NEW YORK, NY.- Jane Lombard Gallery is presenting Impressions, its first solo exhibition with new media artist Kristin McIver, and her first solo exhibition in New York. The Australian-born, New York-based artist is known for her use of emotive language, light, and hyper-gloss materials to unmask the impact of consumerism on our identity, culture and environment. This new series examines post-truth in the face of climate change. Impressions is on view through April 3rd, 2021.
McIver focuses on the element of water as rising sea levels is a significant climatic effect of global warming on the Eastern Seaboard. She uses water as a narrative device exploring different aspects of it in her videos, sculptures, and installation works. In tandem, by embedding the moving images with environmental data statistics, she addresses the manipulation of the publics perception on climate change in a digital society by way of misinformation. Through their subject matter, these works highlight how information can exist in multiple forms, guided by calculated algorithms used to distort the truth, polarizing communities and preventing any real action on climate protection.
Impressions features minimalist moving image sculptures, which highlight this concept of fragmented knowledge and multiple truths through the visual representation of bodies of water. Confined within isolated forms that blur the line between sculpture and new media, the videos present several views of the same subject, abstract impressions of the natural world in short-form loops. Water, which naturally moves freely, is in this instance contained and isolated, revealing its embedded data source through individual viewer engagement.
The exhibition explores an evolving relationship between data and narrative. McIver combines found text and climate data algorithms to generate word sequences bound to environmental context, which are then excerpted and re-imaged as text-based neon sculptures. This use of algorithms is also prevalent in McIvers large scale video installations, that combine moving image, natural objects and strategically placed mirrors to create uncertain spaces, prompting the viewer to question their own lived experience within the work.
This exhibition is the first iteration of a 3-part series among Jane Lombard Gallery (New York), MARS Gallery (Melbourne) and Royale Projects (Los Angeles).

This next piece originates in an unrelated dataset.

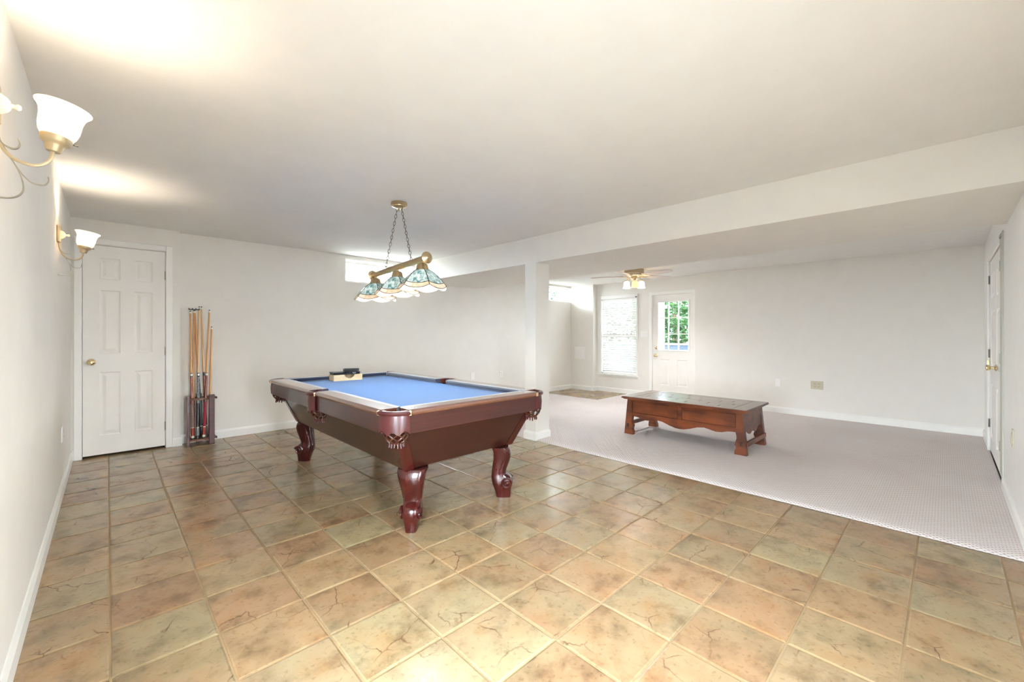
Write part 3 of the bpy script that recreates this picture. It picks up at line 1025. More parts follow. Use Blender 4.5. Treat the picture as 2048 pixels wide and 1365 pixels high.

Utilizing the forms of water, earth and fire respectively, each show engages the climatic effects of global warming most pertinent to the galleries specific locations.
Kristin McIver received her Master of Fine Arts from the University of Melbourne in 2014. Recent acquisitions include the National Gallery of Victoria, Southbank, Australia and Latrobe University Museum of Art, Bundoora, Australia. Her work was awarded the Melbourne Sculpture Prize in 2012. Other exhibitions and achievements include Melbourne Now (National Gallery of Victoria 2013), Status Quo (James Makin Gallery 2013), Data Portraits (Royale Projects: Contemporary Art, CA 2013), The Art OMI Residency (2013), ME/ME (Chasm Gallery, NY 2014), and the Vancouver Biennale Residency Program (2015).